------ DATASET EXCERPT

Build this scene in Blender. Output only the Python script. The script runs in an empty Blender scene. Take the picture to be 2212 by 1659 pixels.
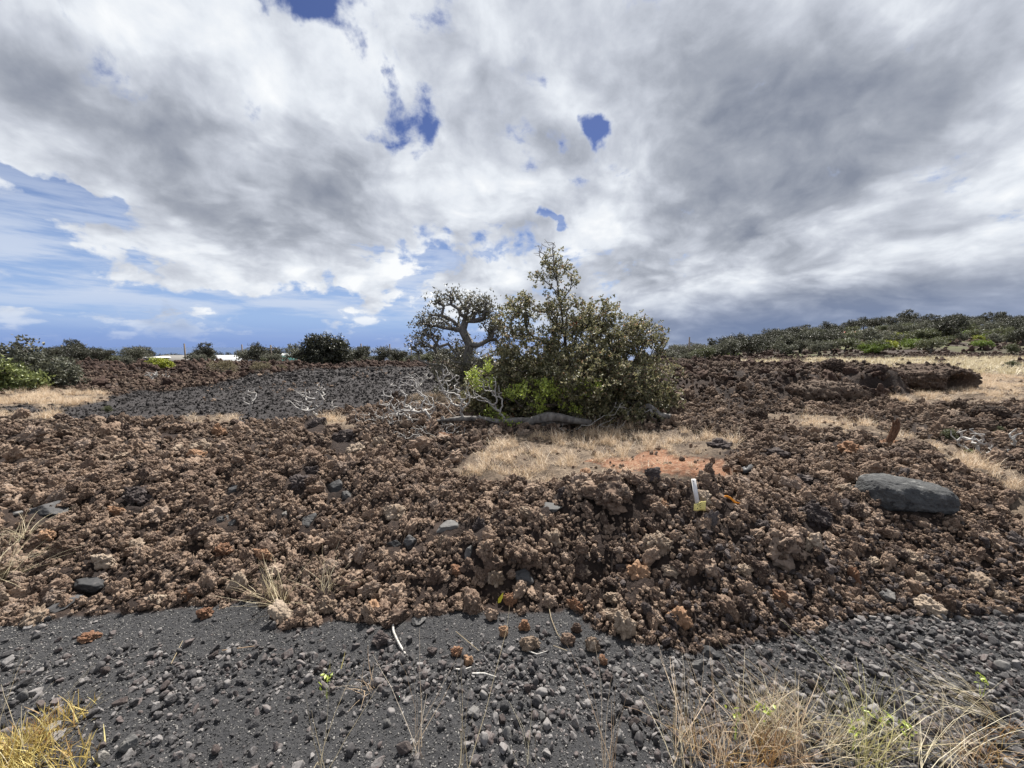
import bpy, math, random
import numpy as np
from mathutils import Vector, Matrix

R = math.radians
scene = bpy.context.scene
col = scene.collection
rng = np.random.default_rng(7)
random.seed(7)

# ------------------------------------------------------------------ camera
CAM_H = 1.6
F = 385.0                       # focal length in pixels of a 1024 wide frame
PITCH = math.atan(37 / 385.0)
cam = bpy.data.cameras.new('camera')
cam.sensor_fit = 'HORIZONTAL'; cam.sensor_width = 34.6
cam.lens = 34.6 * F / 1024
cam.clip_start = 0.05; cam.clip_end = 200000
camo = bpy.data.objects.new('camera', cam)
camo.location = (0, 0, CAM_H)
camo.rotation_euler = (math.pi / 2 - PITCH, 0, 0)
col.objects.link(camo); scene.camera = camo

# ------------------------------------------------------------------ light
SUN_EL, SUN_AZ = R(58), R(16)   # azimuth from +Y towards +X
sd = Vector((math.sin(SUN_AZ) * math.cos(SUN_EL), math.cos(SUN_AZ) * math.cos(SUN_EL), math.sin(SUN_EL)))
sl = bpy.data.lights.new('sun', 'SUN'); sl.energy = 5.0; sl.angle = R(0.55); sl.color = (1, .955, .89)
so = bpy.data.objects.new('sun', sl); so.rotation_euler = (-sd).to_track_quat('-Z', 'Y').to_euler()
col.objects.link(so)
scene.view_settings.view_transform = 'Standard'
scene.view_settings.look = 'None'
scene.view_settings.exposure = 1.15
scene.view_settings.gamma = 1
scene.view_settings.use_curve_mapping = False
scene.cycles.max_bounces = 6
scene.cycles.diffuse_bounces = 3
scene.cycles.glossy_bounces = 2
scene.cycles.transmission_bounces = 3
scene.cycles.transparent_max_bounces = 4


# small node helper ---------------------------------------------------------
class NT:
    def __init__(s, tree): s.t = tree
    def n(s, typ, **kw):
        nd = s.t.nodes.new(typ)
        for k, v in kw.items():
            if k == 'inp':
                for a, b in v.items():
                    if hasattr(b, 'is_output') or isinstance(b, bpy.types.NodeSocket): s.t.links.new(b, nd.inputs[a])
                    else: nd.inputs[a].default_value = b
            else: setattr(nd, k, v)
        return nd
    def math(s, op, a, b=0.0, c=None, clamp=False):
        nd = s.t.nodes.new('ShaderNodeMath'); nd.operation = op; nd.use_clamp = clamp
        for i, v in enumerate((a, b, c)):
            if v is None: continue
            if isinstance(v, bpy.types.NodeSocket): s.t.links.new(v, nd.inputs[i])
            else: nd.inputs[i].default_value = v
        return nd.outputs[0]
    def vmath(s, op, a, b=(0, 0, 0), scale=None):
        nd = s.t.nodes.new('ShaderNodeVectorMath'); nd.operation = op
        for i, v in enumerate((a, b)):
            if isinstance(v, bpy.types.NodeSocket): s.t.links.new(v, nd.inputs[i])
            else: nd.inputs[i].default_value = v
        if scale is not None:
            if isinstance(scale, bpy.types.NodeSocket): s.t.links.new(scale, nd.inputs['Scale'])
            else: nd.inputs['Scale'].default_value = scale
        return nd.outputs['Value'] if op in ('LENGTH', 'DOT_PRODUCT') else nd.outputs[0]
    def noise(s, vec, scale, detail=4, rough=.5, dist=0.0, out=0, typ=None):
        nd = s.t.nodes.new('ShaderNodeTexNoise')
        if typ: nd.noise_type = typ
        s.t.links.new(vec, nd.inputs['Vector'])
        nd.inputs['Scale'].default_value = scale; nd.inputs['Detail'].default_value = detail
        nd.inputs['Roughness'].default_value = rough; nd.inputs['Distortion'].default_value = dist
        return nd.outputs[out]
    def ramp(s, fac, stops, interp='LINEAR'):
        nd = s.t.nodes.new('ShaderNodeValToRGB'); nd.color_ramp.interpolation = interp
        e = nd.color_ramp.elements
        while len(e) < len(stops): e.new(.5)
        for i, (p, c) in enumerate(stops):
            e[i].position = p; e[i].color = (*c, 1) if len(c) == 3 else c
        s.t.links.new(fac, nd.inputs[0]); return nd.outputs[0]
    def mix(s, fac, a, b, blend='MIX'):
        nd = s.t.nodes.new('ShaderNodeMix'); nd.data_type = 'RGBA'; nd.blend_type = blend
        for i, v in ((0, fac), (6, a), (7, b)):
            if isinstance(v, bpy.types.NodeSocket): s.t.links.new(v, nd.inputs[i])
            else: nd.inputs[i].default_value = v if i == 0 else ((*v, 1) if len(v) == 3 else v)
        return nd.outputs[2]
    def maprange(s, v, a, b, c, d, smooth=False):
        nd = s.t.nodes.new('ShaderNodeMapRange')
        if smooth: nd.interpolation_type = 'SMOOTHSTEP'
        s.t.links.new(v, nd.inputs[0])
        for i, x in enumerate((a, b, c, d)): nd.inputs[i + 1].default_value = x
        return nd.outputs[0]


def pix_dir(px, py):
    """pixel of the 1024x768 frame -> world direction"""
    a = (px - 512) / F; b = (384 - py) / F
    cp, sp = math.cos(PITCH), math.sin(PITCH)
    return np.array([a, cp + b * sp, -sp + b * cp])


def azel(x, y):                 # coordinates in the 2212 wide reading of the photograph
    d = pix_dir(x * .463, y * .463); d = d / np.linalg.norm(d)
    return math.atan2(d[0], d[1]), math.asin(d[2])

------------

Leave the pictures out and reproduce exactly the lines from the top of the listing above through the line with "random.seed(7)".

### ANSWER IN FULL
Build this scene in Blender. Output only the Python script. The script runs in an empty Blender scene. Take the picture to be 2212 by 1659 pixels.
import bpy, math, random
import numpy as np
from mathutils import Vector, Matrix

R = math.radians
scene = bpy.context.scene
col = scene.collection
rng = np.random.default_rng(7)
random.seed(7)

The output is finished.